By Andrew Ehrkamp
News Editor

Alene Mutala, a retired teacher and education consultant, says infighting among trustees of the Edmonton Catholic School Board has compelled her to stand for election herself.

“I was approached by friends and colleagues who were concerned about Catholic education and the negative impact of the dissension among board members,” said Mutala. “People are saying ‘These people don’t get along. The board doesn’t get along.’ Someone needed to do something.”

So she did. Mutala is running to fill the Ward 75 spot, currently held by John Acheson, who is stepping down after seven years as a trustee. Election Day is Oct. 16. Glen Argan, a journalist and theology student, has also declared his intention to run in Ward 75.

Mutala retired last year after a 27-year career as a teacher, school counsellor and finally as religious education consultant for Elk Island Catholic Schools. She was approached about running at a conference in Anaheim, Calif., and later at an Alberta Catholic schools administrators’ conference in Kananaskis.

“I said I had to think about it. I had to discern about it,” said Mutala, who has a certificate in pastoral services and a master’s degree in religious education from Newman Theological College.

“They said ‘You really need to do this.’ When you hear board members speaking out against Catholic education or each other, it breaks my heart. People say ‘Well, why have two publicly funded education systems?’  You hate to see a negative view of Catholic education.”

Mutala noted that Catholic education is “continually under threat” with calls for a single public education system in Alberta. In Saskatchewan, a judge ruled the provincial government must stop funding non-Catholic students who attend Catholic schools.

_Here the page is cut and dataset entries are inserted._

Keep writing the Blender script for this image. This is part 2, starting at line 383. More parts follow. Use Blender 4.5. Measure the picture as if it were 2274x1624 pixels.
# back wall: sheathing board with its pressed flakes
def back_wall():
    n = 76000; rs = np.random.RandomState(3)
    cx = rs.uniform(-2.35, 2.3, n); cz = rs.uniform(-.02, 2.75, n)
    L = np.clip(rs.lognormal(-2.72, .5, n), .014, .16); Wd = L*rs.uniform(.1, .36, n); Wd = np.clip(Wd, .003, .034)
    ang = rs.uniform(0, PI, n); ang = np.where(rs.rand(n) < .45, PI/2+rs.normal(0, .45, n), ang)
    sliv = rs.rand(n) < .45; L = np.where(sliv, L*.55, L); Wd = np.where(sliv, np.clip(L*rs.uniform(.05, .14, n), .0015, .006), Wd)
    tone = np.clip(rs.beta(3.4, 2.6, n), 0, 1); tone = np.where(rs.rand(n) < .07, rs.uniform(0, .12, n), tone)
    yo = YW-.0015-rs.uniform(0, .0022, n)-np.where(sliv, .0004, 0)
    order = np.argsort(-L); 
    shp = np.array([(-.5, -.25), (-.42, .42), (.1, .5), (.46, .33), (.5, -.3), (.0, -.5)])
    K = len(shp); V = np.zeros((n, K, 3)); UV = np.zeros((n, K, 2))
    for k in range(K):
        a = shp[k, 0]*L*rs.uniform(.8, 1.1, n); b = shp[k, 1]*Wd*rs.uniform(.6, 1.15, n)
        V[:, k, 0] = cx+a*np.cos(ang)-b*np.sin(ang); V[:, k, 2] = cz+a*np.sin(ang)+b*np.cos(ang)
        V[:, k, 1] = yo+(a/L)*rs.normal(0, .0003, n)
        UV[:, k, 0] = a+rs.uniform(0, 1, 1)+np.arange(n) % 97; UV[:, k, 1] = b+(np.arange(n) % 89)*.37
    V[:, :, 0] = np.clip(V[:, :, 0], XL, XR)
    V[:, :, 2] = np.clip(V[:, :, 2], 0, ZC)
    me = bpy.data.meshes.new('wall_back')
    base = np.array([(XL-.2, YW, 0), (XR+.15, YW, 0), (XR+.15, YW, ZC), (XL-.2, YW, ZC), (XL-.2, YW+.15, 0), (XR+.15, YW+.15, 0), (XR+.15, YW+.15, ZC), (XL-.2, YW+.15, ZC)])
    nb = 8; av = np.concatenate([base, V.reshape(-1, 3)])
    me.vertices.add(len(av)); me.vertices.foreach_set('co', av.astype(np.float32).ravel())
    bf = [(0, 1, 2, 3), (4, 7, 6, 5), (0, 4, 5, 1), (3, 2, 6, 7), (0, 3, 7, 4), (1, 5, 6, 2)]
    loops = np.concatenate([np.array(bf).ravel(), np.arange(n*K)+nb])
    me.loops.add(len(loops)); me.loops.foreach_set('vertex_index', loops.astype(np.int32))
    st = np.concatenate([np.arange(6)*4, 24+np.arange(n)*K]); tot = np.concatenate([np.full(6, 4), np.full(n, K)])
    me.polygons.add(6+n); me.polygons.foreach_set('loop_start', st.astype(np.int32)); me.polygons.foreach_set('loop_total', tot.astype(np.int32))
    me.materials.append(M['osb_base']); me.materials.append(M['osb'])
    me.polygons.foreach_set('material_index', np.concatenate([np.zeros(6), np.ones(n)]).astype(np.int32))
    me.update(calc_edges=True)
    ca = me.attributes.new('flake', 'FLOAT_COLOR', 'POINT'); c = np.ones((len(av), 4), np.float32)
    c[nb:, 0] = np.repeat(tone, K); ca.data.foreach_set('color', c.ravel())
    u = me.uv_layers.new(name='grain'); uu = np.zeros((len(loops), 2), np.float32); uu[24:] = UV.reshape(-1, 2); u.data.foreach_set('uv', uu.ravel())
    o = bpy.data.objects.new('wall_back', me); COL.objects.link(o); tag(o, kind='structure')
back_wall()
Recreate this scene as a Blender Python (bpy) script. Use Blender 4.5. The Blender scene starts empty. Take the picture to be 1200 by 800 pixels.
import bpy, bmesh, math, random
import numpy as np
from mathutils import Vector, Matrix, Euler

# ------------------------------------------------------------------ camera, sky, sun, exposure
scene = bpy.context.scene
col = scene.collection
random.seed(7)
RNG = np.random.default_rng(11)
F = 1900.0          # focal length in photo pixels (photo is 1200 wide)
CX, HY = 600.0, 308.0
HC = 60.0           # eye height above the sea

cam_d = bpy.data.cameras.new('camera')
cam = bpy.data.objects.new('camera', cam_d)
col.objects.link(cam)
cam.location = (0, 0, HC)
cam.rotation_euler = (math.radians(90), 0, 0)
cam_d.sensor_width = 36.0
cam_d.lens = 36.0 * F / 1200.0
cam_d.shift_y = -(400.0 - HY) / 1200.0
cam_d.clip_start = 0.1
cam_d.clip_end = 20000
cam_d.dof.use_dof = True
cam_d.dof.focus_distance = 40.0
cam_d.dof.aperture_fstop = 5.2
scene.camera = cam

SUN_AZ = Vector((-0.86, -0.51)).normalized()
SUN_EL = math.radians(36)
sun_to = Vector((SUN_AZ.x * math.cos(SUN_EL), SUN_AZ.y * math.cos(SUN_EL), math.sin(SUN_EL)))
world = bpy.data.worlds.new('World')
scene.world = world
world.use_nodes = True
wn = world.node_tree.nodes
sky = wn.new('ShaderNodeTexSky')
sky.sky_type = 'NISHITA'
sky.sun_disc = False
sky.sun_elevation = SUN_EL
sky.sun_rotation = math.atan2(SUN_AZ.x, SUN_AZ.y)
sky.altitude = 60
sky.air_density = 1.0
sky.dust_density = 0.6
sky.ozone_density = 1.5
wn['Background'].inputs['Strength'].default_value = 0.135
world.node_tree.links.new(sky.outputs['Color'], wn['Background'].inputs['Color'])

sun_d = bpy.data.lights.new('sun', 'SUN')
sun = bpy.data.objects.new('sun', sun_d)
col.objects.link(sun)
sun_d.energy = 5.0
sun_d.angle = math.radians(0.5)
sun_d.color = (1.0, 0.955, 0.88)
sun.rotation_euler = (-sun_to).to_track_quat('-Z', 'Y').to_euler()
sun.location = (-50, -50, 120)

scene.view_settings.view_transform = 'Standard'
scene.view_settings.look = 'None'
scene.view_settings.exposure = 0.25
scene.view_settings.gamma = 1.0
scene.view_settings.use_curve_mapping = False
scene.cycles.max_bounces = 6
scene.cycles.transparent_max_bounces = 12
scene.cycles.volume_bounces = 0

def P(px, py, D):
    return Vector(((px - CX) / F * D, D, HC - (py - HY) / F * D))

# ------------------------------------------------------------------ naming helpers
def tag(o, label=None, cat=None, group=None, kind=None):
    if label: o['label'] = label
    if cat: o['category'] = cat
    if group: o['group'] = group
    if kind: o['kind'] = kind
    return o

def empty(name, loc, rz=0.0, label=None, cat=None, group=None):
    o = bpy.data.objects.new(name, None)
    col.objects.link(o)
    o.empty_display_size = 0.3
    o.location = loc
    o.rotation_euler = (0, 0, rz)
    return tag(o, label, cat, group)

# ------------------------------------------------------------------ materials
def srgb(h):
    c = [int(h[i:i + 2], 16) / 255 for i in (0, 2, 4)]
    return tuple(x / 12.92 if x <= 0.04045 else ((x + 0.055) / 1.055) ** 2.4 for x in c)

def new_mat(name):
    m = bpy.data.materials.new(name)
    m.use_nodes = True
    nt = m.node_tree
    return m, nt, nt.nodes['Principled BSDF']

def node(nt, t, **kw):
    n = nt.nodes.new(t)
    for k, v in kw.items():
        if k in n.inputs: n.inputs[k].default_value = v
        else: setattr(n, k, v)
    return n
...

That ruling comes into effect in June 2018.

Another issue is the “lack of government funding to support all programs and resources for our students. This has been an ongoing issue for years,” she said.

Mutala said she’s uniquely qualified, noting her 27 years in Catholic education and her knowledge of school policies and governance and the need to “give support to staff and students” as a trustee.

“I have a different background. As a teacher, I know what goes on in the classroom and to support teachers. This is my calling,” Mutala said. “I can bring some unity to the board, so the board is united in supporting Church teachings and Catholic education.”

“You realize that there’s a need to have good trustees whose mission is to evangelize students and to make them successful. We need to educate students physically, academically and mentally.”

Acheson, the current trustee, has advocated for an assessment – or a test – of the Catholic school board’s evangelization mission. But Mutala said that’s difficult to do.

“It’s very hard to test Catholicity because we’re always growing in our faith.”

Mutala also noted that the new religious education program in Alberta, which she helped implement, has means of assessing the students’ grasp of religious concepts.

Mutala, 66, has lived in Ward 75 for more than 20 years and she has two children and two grandchildren. She’s a member of St. Joseph’s Basilica Parish and she’s been involved in the Rite of Christian Initiation of Adults program and Eucharistic ministry. She’s also been a board member of Catholic Social Services.

The deadline for nominations in the upcoming school and municipal elections is Sept. 18.